En realidad, esto no es del todo correcto. Este proceso de inmatriculación eclesiástica proviene de más antiguo. Nada más y na da menos que desde la primera Ley Hipotecaria en 1864, la que ya incorpora esta facultad y proceso de certificación, lo que es consolidado en el Reglamento hipotecario de 1915. La posterior Ley Hipotecaria de 1946 y su Reglamento de 1947, incorporan el mismo proceso y facultades y las anteriores llegan hasta las reformas de 1996 de la Ley y 1998 de su Reglamento, que en realidad no operan una modificación sustancial de esta regalía en favor del Clero.

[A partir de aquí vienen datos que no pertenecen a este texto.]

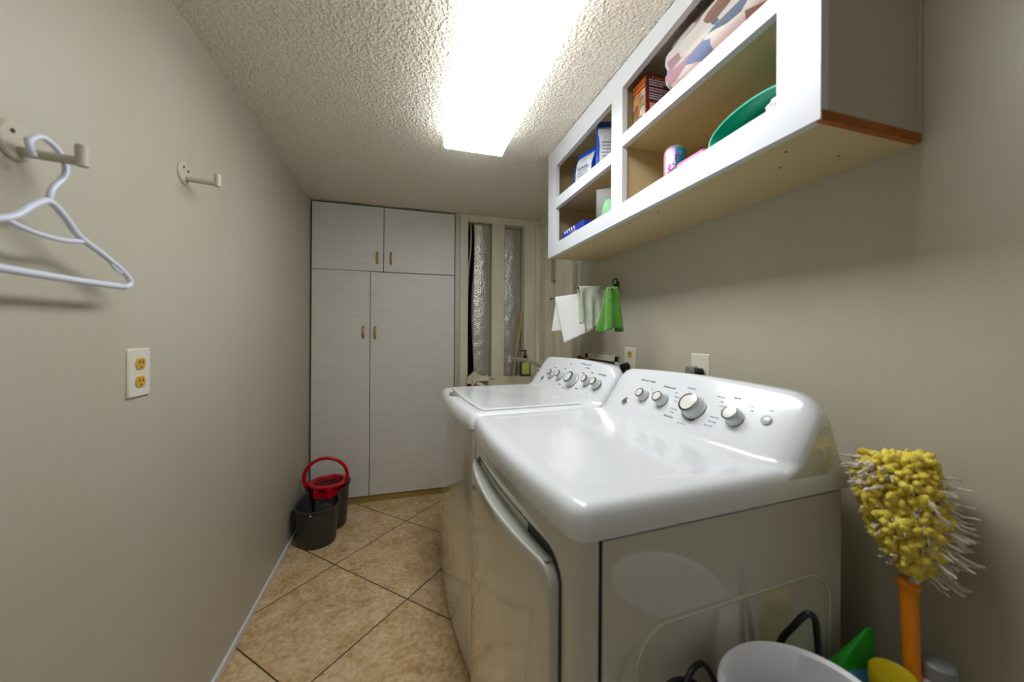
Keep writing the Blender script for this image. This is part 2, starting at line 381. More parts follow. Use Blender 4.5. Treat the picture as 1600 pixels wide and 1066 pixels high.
tag(obj('hose', bm, 'hose', smooth=True), 'tan flexible hose curving down behind sink faucet', 'hose')
# pvc pipe with print
p = thing('drain_pipe', 'pale plastic drain pipe with vertical print, beside end of drywall', 'pipe', (XR + .030, 2.075, 0))
bm = bmesh.new(); cyl(bm, (0, 0, 0), (0, 0, 2.04), .028, n=24); obj('pipe', bm, 'pvc', p, smooth=40)
text('ASTM D 2665  PVC 1120  DWV', .016, 'ink', p, frame_mat((-.0265, .011, 1.52), (0, 0, -1), (-.35, 1, 0)), 'printed_text')
# rough patch at the recess
bm = bmesh.new(); box(bm, (XR + .045, 2.422, 1.60), (XR + .069, 2.608, 1.90), .004)
tag(obj('masonry_patch', bm, mat('rough mortar', 'c4b8a0', .9, bump=(50, 1, .01), var=('a89c88', 25))), 'rough mortar patch between studs left of hanging white towel', 'masonry')

# ================================================================== TALL CABINET
cab = thing('storage_cabinet', 'tall whitewashed built-in cabinet filling the left of the back wall', 'cabinet', (-.13, YB + .2, 0))
def C(lo, hi): return [(lo[0] + .13, lo[1] - YB - .2, lo[2]), (hi[0] + .13, hi[1] - YB - .2, hi[2])]
bm = bmesh.new(); box(bm, *C((-.612, YB + .02, .045), (.358, YB + .40, HC - .012)), .001, 1)
obj('body', bm, 'rough_back', cab)
bm = bmesh.new(); box(bm, *C((-.612, YB + .012, 0), (.358, YB + .03, .047)), 0); obj('toe_kick', bm, 'toe', cab)
def door(x0, x1, z0, z1, hx, hz):
    bm = bmesh.new(); box(bm, *C((x0, YB, z0), (x1, YB + .018, z1)), .0018, 2); d = obj('door', bm, 'cab', cab)
    bm = bmesh.new(); X0, Y0 = hx + .13, -.2
    tube(bm, [(X0, Y0 + .001, hz - .036), (X0, Y0 - .014, hz - .030), (X0, Y0 - .022, hz), (X0, Y0 - .014, hz + .030), (X0, Y0 + .001, hz + .036)], .0062, n=10)
    for s in (-1, 1): cyl(bm, (X0, Y0 + .001, hz + s * .038), (X0, Y0 - .006, hz + s * .038), .008, .006, 12)
    obj('handle', bm, 'brass', d, smooth=True)['label'] = 'brass bow handle'
door(-.607, -.1475, 1.634, HC - .014, -.187, 1.730)
door(-.1435, .357, 1.634, HC - .014, -.096, 1.731)
door(-.607, -.2365, .050, 1.631, -.277, 1.203)
door(-.2325, .357, .050, 1.629, -.200, 1.200)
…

Es la reforma de 2015 la que “moderniza” es sistema Registral. En ella, entre otras cosas, se establecen los medios de coordinación entre Registro y Catastro pero, en lo que hoy hablamos, se desactiva aquella potestad privilegiada de la Iglesia, no quedando equiparada a las Administraciones en aquel proceso especial de inmatriculación inmobiliaria. El debate se centraba realmente, y así fue analizado tanto por el Tribunal Supremo, como en sede europea, en la desigualdad que provocaba aquella legislación en relación comparativa con otras confesiones religiosas. Tanto es que, en un estado laico o aconfesional, no podía sobrevivir un privilegio de tales características.

Hoy se ha realizado un censo de aquellas inmatriculaciones eclesiásticas y se alzan voces que invocan su nulidad por el Gobierno. Se antoja una quimera. Primero, porque el hecho de que el Clero mantuviera un proceso privilegiado de inmatriculación como si de una administración pública se tratase, no significa que los bienes inmatriculados no fueran suyos ni que tampoco esto impidiera su normal inmatriculación. En segundo lugar, porque aquellas inmatriculaciones se realizaron al amparo legal correspondiente y bajo el paraguas de un sistema registral fuertemente desarrollado, garantista y envidiado en derecho comparado, por lo que revertir aquel proceso supondría quebrar el propio sistema.

El Gobierno ya lo ha dicho. Queda abierta la vía de los Tribunales. Quien quiera demostrar su mejor derecho, deberá acudir a ellos y acreditar que el bien era suyo. No puede ser de otra manera. Lo que un Registrador dispone, solo un Juez lo quita.